Here’s a new "CSI: Box score" puzzler. Can you figure out what game this box score fragment is from?
Boston 001 000 110 000 0-3
New York 000 010 011 000 1-4
E-Ruth, Carrigan, McNally, Wagner, Maisel, Pieh. DP-New York. LOB-Boston 10, NY 9. 2B-Lewis, Scott, Carrigan, Boone. HR-Ruth (1). S-Speaker, Hoblitzell, Hartzell. SB-Hooper (4), Maisel (12), Hartzell (1), High (6), Cook 2 (6).

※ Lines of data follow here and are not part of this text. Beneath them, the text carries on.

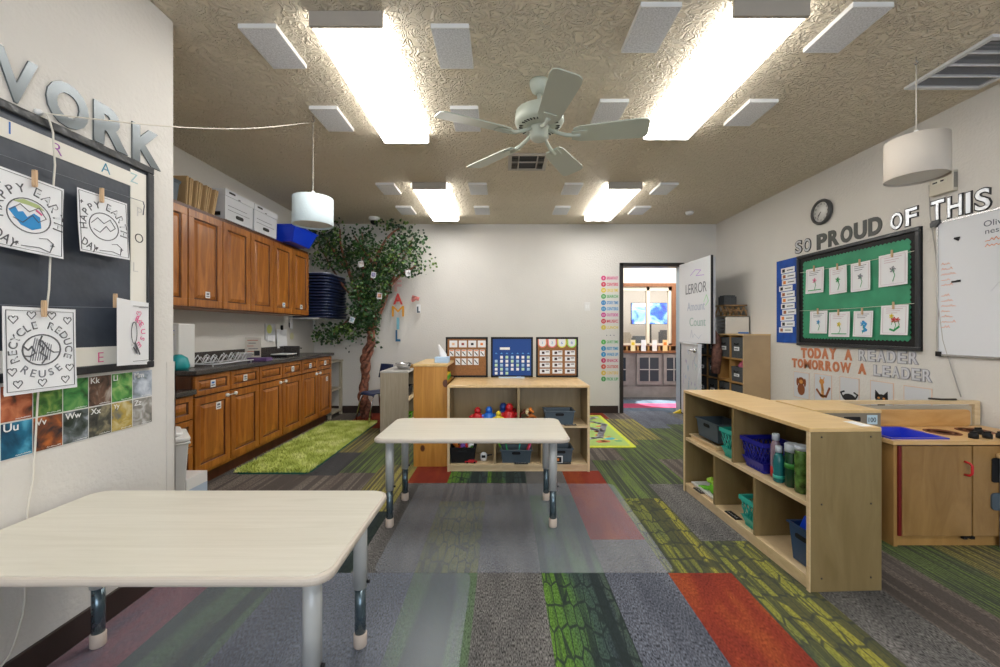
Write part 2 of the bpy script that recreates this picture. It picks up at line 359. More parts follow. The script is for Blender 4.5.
lay = {
 -9: [(-3.2, 9, None)], -8: [(-3.2, 2.9, 'gray'), (2.9, 5.7, 'brown')],
 -7: [(-3.2, 3.26, 'brown'), (3.26, 4.9, 'gray'), (4.9, 5.7, 'brown')],
 -6: [(-3.2, 3.26, 'brown'), (3.26, 4.9, 'gray'), (4.9, 5.1, 'brown'), (5.1, 5.7, 'red')],
 -5: [(-3.2, 2.1, 'plum'), (2.1, 3.24, 'brown'), (3.24, 3.85, 'dark'), (3.85, 4.8, 'ylines'), (4.8, 5.7, 'red')],
 -4: [(-3.2, 2.0, 'mute'), (2.0, 2.9, 'green'), (2.9, 3.3, 'brown'), (3.3, 4.2, 'glines'), (4.2, 5.7, 'dark')],
 -3: [(-3.2, 1.94, 'weave'), (1.94, 2.6, 'green'), (2.6, 3.5, 'ylines'), (3.5, 4.4, 'glines'), (4.4, 5.7, 'brown')],
 -2: [(-3.2, 1.94, 'weave'), (1.94, 3.08, 'gray'), (3.08, 3.9, 'red'), (3.9, 5.7, 'dark')],
 -1: [(-3.2, 1.94, 'mute'), (1.94, 2.75, 'ymute'), (2.75, 3.08, 'brown'), (3.08, 3.95, 'green'), (3.95, 5.7, 'brown')],
 0: [(-3.2, 1.02, 'red'), (1.02, 1.94, 'gray'), (1.94, 2.85, 'gray'), (2.85, 3.08, 'brown'), (3.08, 3.95, 'green'), (3.95, 5.7, 'gray')],
 1: [(-3.2, 1.02, 'brown'), (1.02, 1.94, 'green'), (1.94, 2.85, 'mute'), (2.85, 3.95, 'gray'), (3.95, 5.7, 'ylines')],
 2: [(-3.2, 1.02, 'gray'), (1.02, 1.94, 'weave'), (1.94, 2.25, 'gray'), (2.25, 3.12, 'red'), (3.12, 3.35, 'red'), (3.35, 3.9, 'brown'), (3.9, 5.7, 'ylines')],
 3: [(-3.2, 1.02, 'green'), (1.02, 1.94, 'red'), (1.94, 2.80, 'yellow'), (2.80, 3.62, 'glines'), (3.62, 4.0, 'brown'), (4.0, 5.7, 'red')],
 4: [(-3.2, .4, 'weave'), (.4, 1.32, 'yellow'), (1.32, 2.235, 'yellow'), (2.235, 3.06, 'gray'), (3.06, 4.1, 'glines'), (4.1, 5.3, 'ylines'), (5.3, 5.7, 'red')],
 5: [(-3.2, 2.1, 'gray'), (2.1, 3.1, 'gray'), (3.1, 3.65, 'brown'), (3.65, 4.3, 'glines'), (4.3, 5.3, 'ylines'), (5.3, 5.82, 'brown')],
 6: [(-3.2, 2.2, 'brown'), (2.2, 3.1, 'yellow'), (3.1, 3.9, 'glines'), (3.9, 4.8, 'glines'), (4.8, 5.82, 'weave')],
 7: [(-3.2, 1.6, 'green'), (1.6, 2.5, 'glines'), (2.5, 4.1, 'brown'), (4.1, 5.0, 'glines'), (5.0, 5.82, 'weave')],
 8: [(-3.2, 1.8, 'dark'), (1.8, 2.7, 'ylines'), (2.7, 5.7, 'gray')],
 9: [(-3.2, 1.9, 'green'), (1.9, 5.7, 'glines')]}
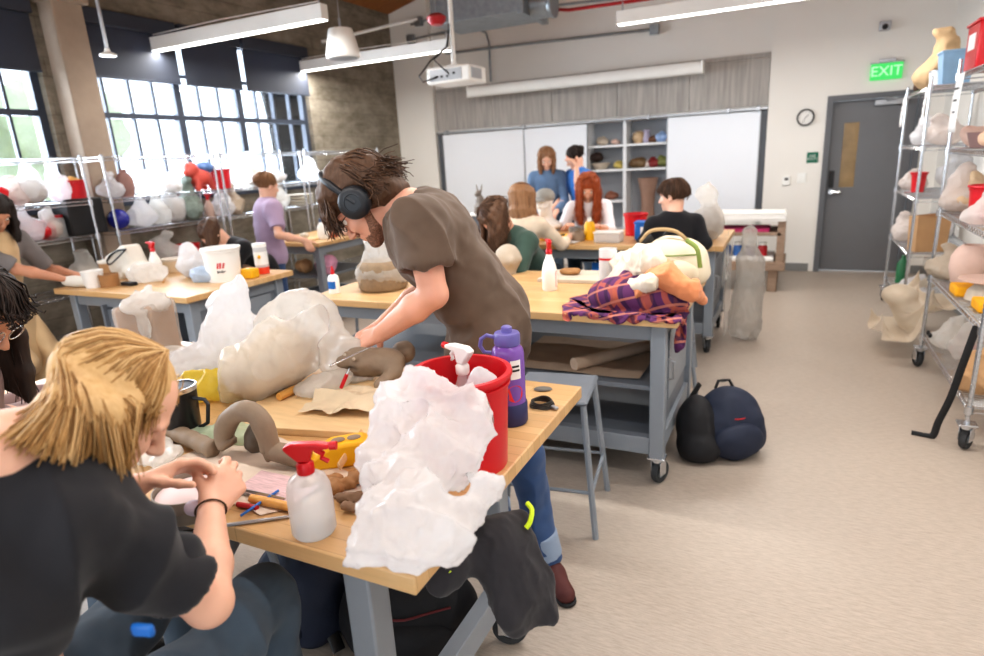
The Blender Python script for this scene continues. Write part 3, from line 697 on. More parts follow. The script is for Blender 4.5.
# ------------------------------------------------------------------ wire racks
def wire_rack(x0, x1, y0, y1, zs, label, top, cast=True, group='chrome wire shelving racks', cr=.06, post=.0125, step=.032):
    o = thing('wire_rack', label, 'wire rack', ((x0 + x1) / 2, (y0 + y1) / 2, 0), 0, group)
    w, d = (x1 - x0) / 2, (y1 - y0) / 2; zb = 2 * cr + .03 if cast else .0
    for sx in (-1, 1):
        for sy in (-1, 1):
            b = MB(); x, y = sx * (w - .02), sy * (d - .02)
            n = int((top - zb) / .025); pr = []
            for k in range(n): z = zb + .025 * k; pr += [(post, z), (post, z + .017), (post * .8, z + .018), (post * .8, z + .024)]
            b.lathe([(0, zb)] + pr + [(post, top), (0, top)], 10, Matrix.Translation((x, y, 0))); b.build('post', m_chrome, o)
            if cast: caster(o, x, y, random.uniform(-.6, .6) + PI / 2, cr)
    for z in zs:
        b = MB()
        for sx in (-1, 1):
            for q in (-.028, 0): b.tube([(sx * (w - .02), -d + .02, z + q), (sx * (w - .02), d - .02, z + q)], .004, 5)
            n = int(2 * d / .055)
            b.tube([(sx * (w - .02), -d + .02 + (2 * d - .04) * k / (2 * n), z - .028 * (k % 2)) for k in range(2 * n + 1)], .0028, 4)
        for sy in (-1, 1):
            for q in (-.028, 0): b.tube([(-w + .02, sy * (d - .02), z + q), (w - .02, sy * (d - .02), z + q)], .004, 5)
        n = int(2 * d / step)
        for k in range(1, n): y = -d + .02 + (2 * d - .04) * k / n; b.tube([(-w + .02, y, z), (w - .02, y, z)], .0024, 4, cap=False)
        for sx in (-1, 1):
            for sy in (-1, 1): b.cyl((sx * (w - .02), sy * (d - .02), z - .035), (sx * (w - .02), sy * (d - .02), z + .008), .02, n=10)
        b.build('wire_shelf', m_chrome, o)
    return o
RZ = (.24, .665, 1.11, 1.51, 1.96)
RA = wire_rack(.88, 1.42, 3.66, 5.06, RZ, 'near chrome wire rack on casters at the right edge', 2.05)
RB = wire_rack(.88, 1.42, 5.96, 7.16, RZ, 'farther chrome wire rack on casters beside the grey door', 2.03)
LZ = (.32, .72, 1.17, 1.45, 1.80)
LX0, LX1 = -5.70, -5.28
L1r = wire_rack(LX0, LX1, 1.95, 3.28, LZ, 'chrome wire rack at the far left, ending before the concrete pillar', 1.82, False)
L2r = wire_rack(LX0, LX1, 3.42, 4.60, LZ, 'chrome wire rack just right of the concrete pillar', 1.82, False)
L3r = wire_rack(LX0, LX1, 4.64, 5.86, LZ, 'chrome wire rack under the wide window, third from left', 1.82, False)
L4r = wire_rack(LX0, LX1, 5.90, 7.40, LZ, 'chrome wire rack at the right end, in front of bare concrete', 1.84, False)
# ------------------------------------------------------------------ wooden cart below the right board
m_oldwood = M('worn grey brown timber', rgb(150, 128, 110), .75, var=.18, scale=4, stretch=(3, 3, 12))
ct = thing('wooden_cart', 'low wooden cart with a white tray top against the board wall', 'cart', (-.44, 7.66, 0))
for sx in (-1, 1):
    for sy in (-1, 1): b = MB(); b.bx(sx * .30 - .05, sx * .30 + .05, sy * .26 - .05, sy * .26 + .05, 0, .24); b.build('foot', m_oldwood, ct, bevel=.006)
b = MB(); b.bx(-.42, .42, -.34, .34, .24, .33); b.build('base', m_oldwood, ct, bevel=.006)
for sx in (-1, 1): b = MB(); b.bx(sx * .36 - .04, sx * .36 + .04, -.30, .30, .33, .78); b.build('side_panel', m_oldwood, ct, bevel=.005)
b = MB(); b.bx(-.36, .36, -.30, .30, .62, .66); b.build('shelf', m_oldwood, ct, bevel=.004)
b = MB(); b.bx(-.40, .40, -.33, .33, .78, .80); b.bx(-.40, -.38, -.33, .33, .80, .85); b.bx(.38, .40, -.33, .33, .80, .85); b.bx(-.38, .38, -.33, -.31, .80, .85); b.bx(-.38, .38, .31, .33, .80, .85); b.build('tray_top', m_white, ct, bevel=.003)
o = tag(MB().bx(-.28, .24, -.28, .1, 0, .035).build('paper_stack', m_pink, None, flat=True), 'pink stack of paper on the cart shelf under the white tray', 'paper'); o.location = (-.44, 7.66, .661)
o = tag(MB().bx(-.33, .30, -.28, .2, 0, .05).build('box_lid', m_white, None, bevel=.01), 'white shallow lid on the base of the wooden cart', 'lid'); o.location = (-.44, 7.66, .331)
for k, (x, c, n) in enumerate(((-.2, rgb(40, 70, 130), 'blue'), (-.08, rgb(70, 120, 190), 'light blue'), (.05, rgb(90, 50, 120), 'purple'), (.18, rgb(190, 40, 50), 'red'))):
    o = thing('paint_jar', 'small %s paint jar in the lower bay of the wooden cart' % n, 'jar', (-.44 + x, 7.50, .382), 0, 'paint jars in the wooden cart')
    b = MB(); b.lathe([(0, 0), (.045, 0), (.05, .01), (.05, .10), (.035, .12), (0, .12)], 16); b.build('body', M('paint ' + n, c, .4, var=.1), o)
    b = MB(); b.lathe([(0, .12), (.04, .12), (.04, .15), (0, .15)], 16); b.build('lid', m_whitep, o)
# ------------------------------------------------------------------ people
def at(px, py, d):
    """world point on the camera ray of a photo pixel, d metres away (used once, at build time, to read positions off the photo)"""
    r = CAM_M.T @ np.array([px - 492, py - 328, FOC]); return np.array([0, 0, CAM_H]) + r / np.linalg.norm(r) * d
def aty(px, py, y):
    r = CAM_M.T @ np.array([px - 492, py - 328, FOC]); return np.array([0, 0, CAM_H]) + r * (y / r[1])
def atz(px, py, z):
    r = CAM_M.T @ np.array([px - 492, py - 328, FOC]); return np.array([0, 0, CAM_H]) + r * ((z - CAM_H) / r[2])
def skin(name, c): return M(name, c, .5, var=.05, scale=14, bump=.12, bscale=220, bdist=.001, sss=.12)
m_skin1 = skin('fair skin', rgb(226, 178, 154)); m_skin2 = skin('rosy skin', rgb(222, 166, 142)); m_skin3 = skin('tan skin', rgb(196, 142, 114))
def hair_mat(name, c1, c2, c3):
    t = NT(name); g = t.node('ShaderNodeNewGeometry'); n = t.noise(t.coords((30, 30, 4)), 3, 4)
    mth = t.node('ShaderNodeMath', operation='MULTIPLY_ADD'); mth.inputs[1].default_value = .6; t.link(g.outputs['Random Per Island'], mth.inputs[0])
    mt2 = t.node('ShaderNodeMath', operation='MULTIPLY'); mt2.inputs[1].default_value = .5; t.link(n.outputs['Fac'], mt2.inputs[0]); t.link(mt2.outputs[0], mth.inputs[2])
    t.link(t.ramp(mth.outputs[0], [(.15, c1), (.5, c2), (.9, c3)]), t.bsdf.inputs['Base Color'])
    t.bsdf.inputs['Roughness'].default_value = .55; t.bsdf.inputs['Specular IOR Level'].default_value = .35; return t.m
m_blond = hair_mat('blond hair', rgb(128, 92, 52), rgb(186, 144, 90), rgb(222, 190, 142))
m_brownh = hair_mat('brown hair', rgb(44, 30, 22), rgb(74, 52, 38), rgb(110, 82, 62))
m_darkh = hair_mat('dark hair', rgb(24, 18, 16), rgb(42, 32, 28), rgb(72, 56, 48))
m_redh = hair_mat('red hair', rgb(110, 48, 22), rgb(158, 76, 36), rgb(190, 104, 58))
m_longb = hair_mat('light brown hair', rgb(88, 60, 40), rgb(128, 92, 64), rgb(166, 126, 92))
m_eyew = M('eye white', rgb(236, 232, 226), .2, var=.02); m_iris = M('iris', rgb(52, 38, 28), .15, var=.1)
m_lip = skin('lips', rgb(196, 116, 104))
def fabric(name, c, var=.1, bump=.25): return M(name, c, .88, var=var, scale=7, bump=bump, bscale=260, bdist=.001, sheen=.15, spec=.25)
def hframe(F, U):
    F = unit(F); U = V3(U); U = unit(U - F * (U @ F)); return F, np.cross(U, F), U
def lp(c, fr, p, k=1): return V3(c) + k * (fr[0] * p[0] + fr[1] * p[1] + fr[2] * p[2])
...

It’s not too difficult. The biggest clue is “HR-Ruth (1)’’ with the minor clues of Boston and New York indicating that this was no other Ruth than the Great Bambino, the Sultan of Swat, the Babe. That Ruth is listed first in the other categories is another clue that this game took place when he played for Boston, not New York. And so you should have surmised that this is from the game in which the Babe hit his first career home run.

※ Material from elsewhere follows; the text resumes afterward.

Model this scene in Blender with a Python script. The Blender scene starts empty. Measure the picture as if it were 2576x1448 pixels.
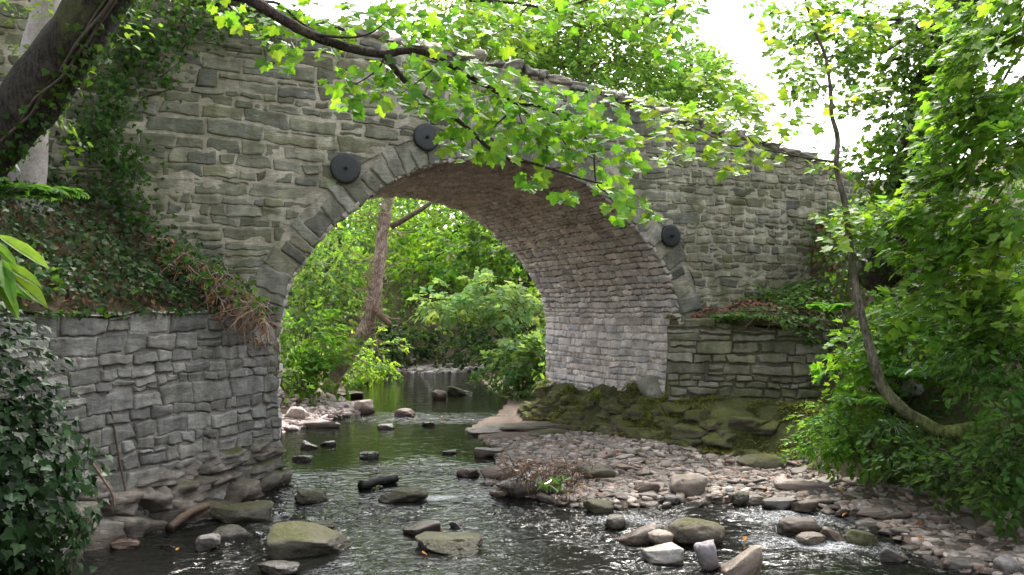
import bpy, math, random
import numpy as np
from mathutils import Vector

sc = bpy.context.scene
# ---------------------------------------------------------------- camera
F, HY = 2144.0, 785.0                      # focal length and horizon row, in a 2576 x 1448 frame
PIT = math.atan((HY - 724) / F)
CAMZ = 2.0
cam = bpy.data.cameras.new("camera")
cam.sensor_width = 36
cam.lens = F / 2576 * 36
cam.clip_start, cam.clip_end = 0.05, 600
co = bpy.data.objects.new("camera", cam)
co.location = (0, 0, CAMZ)
co.rotation_euler = (math.pi / 2 + PIT, 0, 0)
sc.collection.objects.link(co)
sc.camera = co

# ---------------------------------------------------------------- sky, sun, exposure
SUN_EL, SUN_AZ = math.radians(58), math.radians(14)      # azimuth from +Y towards +X
w = bpy.data.worlds.new("World")
sc.world = w
w.use_nodes = True
nt = w.node_tree
nt.nodes.clear()
out = nt.nodes.new("ShaderNodeOutputWorld")
bg = nt.nodes.new("ShaderNodeBackground")
sky = nt.nodes.new("ShaderNodeTexSky")
sky.sky_type = 'NISHITA'
sky.sun_disc = False
sky.sun_elevation = SUN_EL
sky.sun_rotation = SUN_AZ
sky.air_density, sky.dust_density, sky.ozone_density = 1.0, 4.0, 1.0
hs = nt.nodes.new("ShaderNodeHueSaturation")
hs.inputs["Saturation"].default_value = 0.30
nt.links.new(sky.outputs[0], hs.inputs["Color"])
nt.links.new(hs.outputs[0], bg.inputs[0])
bg.inputs[1].default_value = 0.15
nt.links.new(bg.outputs[0], out.inputs[0])
sl = bpy.data.lights.new("sun", 'SUN')
sl.energy = 1.1
sl.angle = math.radians(14)
sl.color = (1, 0.95, 0.86)
so = bpy.data.objects.new("sun", sl)
sd = Vector((math.sin(SUN_AZ) * math.cos(SUN_EL), math.cos(SUN_AZ) * math.cos(SUN_EL), math.sin(SUN_EL)))
so.rotation_euler = sd.to_track_quat('Z', 'Y').to_euler()
so.location = (6, 20, 30)
sc.collection.objects.link(so)
vs = sc.view_settings
vs.view_transform, vs.look = 'Standard', 'None'
vs.gamma = 1
vs.exposure = 2.4
sc.cycles.max_bounces = 7
sc.cycles.diffuse_bounces = 6
sc.cycles.glossy_bounces = 3
sc.cycles.transmission_bounces = 5
sc.cycles.transparent_max_bounces = 8
sc.cycles.caustics_reflective = sc.cycles.caustics_refractive = False
sc.cycles.use_denoising = True

rng = np.random.default_rng(11)
R = lambda a, b: float(rng.uniform(a, b))
A = np.array

# ---------------------------------------------------------------- noise
def _h(ix, iy, iz, s):
    n = (ix.astype(np.int64) * 374761393 + iy.astype(np.int64) * 668265263 + iz.astype(np.int64) * 1274126177 + s * 974711) & 0xffffffff
    n = ((n ^ (n >> 13)) * 1103515245) & 0xffffffff
    n = ((n ^ (n >> 16)) * 668265263) & 0xffffffff
    return ((n ^ (n >> 15)) & 0xffffff) / float(0xffffff)

def vnoise(p, s=0):
    p = np.asarray(p, float)
    i = np.floor(p).astype(np.int64)
    f = p - i
    f = f * f * (3 - 2 * f)
    r = 0
    for a in (0, 1):
        for b in (0, 1):
            for c in (0, 1):
                wt = (f[..., 0] if a else 1 - f[..., 0]) * (f[..., 1] if b else 1 - f[..., 1]) * (f[..., 2] if c else 1 - f[..., 2])
                r = r + wt * _h(i[..., 0] + a, i[..., 1] + b, i[..., 2] + c, s)
    return r * 2 - 1

def fbm(p, o=3, s=0):
    p = np.asarray(p, float)
    r, a = 0, 1.0
    for k in range(o):
        r = r + a * vnoise(p * 2 ** k, s + k * 17)
        a *= .5
    return r

def sstep(a, b, x):
    t = np.clip((x - a) / (b - a), 0, 1)
    return t * t * (3 - 2 * t)

# ---------------------------------------------------------------- object helpers
C = sc.collection

def tag(o, label=None, cat=None, group=None, kind=None):
    if label: o['label'] = label
    if cat: o['category'] = cat
    if group: o['group'] = group
    if kind: o['kind'] = kind
    return o

def empty(name, loc, label=None, cat=None, group=None):
    o = bpy.data.objects.new(name, None)
    o.empty_display_size = .2
    o.location = loc
    C.objects.link(o)
    return tag(o, label, cat, group)

def mk(name, V, Fs, mat, parent=None, col=None, smooth=True):
    """one mesh object from a vertex array and a list of face arrays (each of one corner count), given in world space"""
    V = np.asarray(V, float)
    off = np.zeros(3)
    if parent is not None:
        p = parent
        while p is not None:
            off = off + A(p.location)
            p = p.parent
    me = bpy.data.meshes.new(name)
    Fs = [np.asarray(f, np.int32) for f in Fs if len(f)]
    nl = sum(f.size for f in Fs)
    npl = sum(len(f) for f in Fs)
    me.vertices.add(len(V))
    me.vertices.foreach_set("co", (V - off).astype(np.float32).ravel())
    me.loops.add(nl)
    me.loops.foreach_set("vertex_index", np.concatenate([f.ravel() for f in Fs]))
    me.polygons.add(npl)
    sizes = np.concatenate([np.full(len(f), f.shape[1], np.int32) for f in Fs])
    st = np.concatenate([[0], np.cumsum(sizes)[:-1]]).astype(np.int32)
    me.polygons.foreach_set("loop_start", st)
    me.polygons.foreach_set("use_smooth", np.full(npl, smooth, bool))
    if col is not None:
        ca = me.color_attributes.new("tint", 'FLOAT_COLOR', 'POINT')
        cc = np.ones((len(V), 4), np.float32)
        cc[:, :3] = np.clip(col, 0, 1)
        ca.data.foreach_set("color", cc.ravel())
    me.update(calc_edges=True)
    me.validate()
    me.materials.append(mat)
    o = bpy.data.objects.new(name, me)
    C.objects.link(o)
    if parent is not None:
        o.parent = parent
    return o

def unit(v):
    v = np.asarray(v, float)
    return v / (np.linalg.norm(v, axis=-1)[..., None] + 1e-9)

class MB:
    """collects pieces of one mesh"""
    def __init__(s): s.V, s.F, s.C, s.n = [], {}, [], 0
    def add(s, V, Fs, col=None):
        V = np.asarray(V, float).reshape(-1, 3)
        for f in Fs:
            f = np.asarray(f, np.int64)
            if len(f): s.F.setdefault(f.shape[1], []).append(f + s.n)
        s.V.append(V)
        c = np.ones((len(V), 3)) if col is None else np.broadcast_to(np.asarray(col, float), (len(V), 3))
        s.C.append(c)
        s.n += len(V)
    def tube(s, pts, rad, k=6, col=None, rough=0, seed=0):
        pts = np.asarray(pts, float)
        rad = np.broadcast_to(np.asarray(rad, float), (len(pts),))
        t = np.gradient(pts, axis=0)
        t /= np.linalg.norm(t, axis=1)[:, None] + 1e-9
        ref = A([0, 0, 1.]) if abs(t[0][2]) < .9 else A([1., 0, 0])
        a = np.cross(t, ref); a /= np.linalg.norm(a, axis=1)[:, None] + 1e-9
        for i in range(1, len(a)):
            b_ = a[i - 1] - t[i] * (a[i - 1] @ t[i])
            a[i] = b_ / (np.linalg.norm(b_) + 1e-9)
        b = np.cross(t, a)
        an = np.arange(k) * 2 * np.pi / k
        P = pts[:, None, :] + rad[:, None, None] * (np.cos(an)[None, :, None] * a[:, None, :] + np.sin(an)[None, :, None] * b[:, None, :])
        if rough:
            nn = fbm(P * (0.9 / max(rad.max(), .02)) * A([1, 1, .45]), 3, seed)
            P = pts[:, None, :] + (P - pts[:, None, :]) * (1 + rough * nn)[..., None]
        n = len(pts)
        i, j = np.meshgrid(np.arange(n - 1), np.arange(k), indexing='ij')
        q = np.stack([i * k + j, i * k + (j + 1) % k, (i + 1) * k + (j + 1) % k, (i + 1) * k + j], -1).reshape(-1, 4)
        V = np.concatenate([P.reshape(-1, 3), pts[:1], pts[-1:]])
        j = np.arange(k)
        c0 = np.stack([(j + 1) % k, j, np.full(k, n * k)], 1)
        c1 = np.stack([(n - 1) * k + j, (n - 1) * k + (j + 1) % k, np.full(k, n * k + 1)], 1)
        s.add(V, [q, np.concatenate([c0, c1])], col)
    def build(s, name, mat, parent=None, smooth=True):
        return mk(name, np.concatenate(s.V), [np.concatenate(f) for f in s.F.values()], mat, parent, np.concatenate(s.C), smooth)

def curve(pts, n):
    """Catmull-Rom through pts, n samples"""
    p = np.asarray(pts, float)
    p = np.concatenate([[2 * p[0] - p[1]], p, [2 * p[-1] - p[-2]]])
    t = np.linspace(0, len(p) - 3 - 1e-6, n)
    i = t.astype(int); f = (t - i)[:, None]
    a, b, c, d = p[i], p[i + 1], p[i + 2], p[i + 3]
    return .5 * (2 * b + (c - a) * f + (2 * a - 5 * b + 4 * c - d) * f ** 2 + (3 * b - a - 3 * c + d) * f ** 3)

def P(px, py, Y):
    """world point seen at (px, py) of the 2576 x 1448 frame at distance Y"""
    x = (px - 1288) / F; y = -(py - 724) / F
    dy = math.cos(PIT) - y * math.sin(PIT); dz = math.sin(PIT) + y * math.cos(PIT)
    return A([x / dy * Y, Y, CAMZ + dz / dy * Y])

# ---------------------------------------------------------------- materials
def new_mat(name):
    m = bpy.data.materials.new(name)
    m.use_nodes = True
    t = m.node_tree
    t.nodes.clear()
    return m, t, t.nodes.new("ShaderNodeOutputMaterial")

def N(t, typ, **kw):
    n = t.nodes.new(typ)
    for k, v in kw.items():
        if k in n.inputs: n.inputs[k].default_value = v
        else: setattr(n, k, v)
    return n

def noise_node(t, co, scale, detail=4, rough=.6):
    n = N(t, "ShaderNodeTexNoise", Scale=scale, Detail=detail, Roughness=rough)
    t.links.new(co, n.inputs["Vector"])
    return n

def ramp(t, fac, stops):
    r = t.nodes.new("ShaderNodeValToRGB")
    e = r.color_ramp.elements
    while len(e) < len(stops): e.new(.5)
    for x, (p, c) in zip(e, stops):
        x.position = p
        x.color = (*c, 1) if len(c) == 3 else c
    t.links.new(fac, r.inputs[0])
    return r

def mixc(t, fac, a, b, mode='MIX'):
    m = t.nodes.new("ShaderNodeMix")
    m.data_type = 'RGBA'; m.blend_type = mode
    if hasattr(fac, 'links'): t.links.new(fac, m.inputs[0])
    else: m.inputs[0].default_value = fac
    for s_, v in ((m.inputs[6], a), (m.inputs[7], b)):
        if hasattr(v, 'links'): t.links.new(v, s_)
        else: s_.default_value = (*v, 1)
    return m.outputs[2]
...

More significantly, that historic game took place May 6, 1915, exactly 100 years ago today. Ruth hit his first home run as a big leaguer against New York’s Jack Warhop, slamming a third-inning pitch into the right field grandstand at the Polo Grounds (which the Yankees shared with the Giants before eventually moving into the House That Ruth Built). Oddly, Ruth hit his second career home run against Warhop at the Polo Grounds a month later.
Ruth also had three hits that May 6 game to lift his average to .417 but what makes this even more meaningful is that the Babe also pitched a complete game. Not only that, but a complete game that went 13 innings, though Ruth took the loss when he allowed the winning run with one out in the bottom of the 13th. Which meant that he finished that game with two very impressive box score lines:
5 AB, 1 R, 3 H, 1 RBI
And:
12 1/3 IP, 10 H, 4 R, 2 ER, 3 BB, 3 K
Not even Madison Bumgarner could match those combined lines.
Ruth, of course, eventually switched from the mound to the outfield and went on to hit 714 career home runs, a record that stood until Hank Aaron broke it nearly four decades later. But today marks the centennial of No. 1. Celebrate by rooting for a pitcher to go deep today.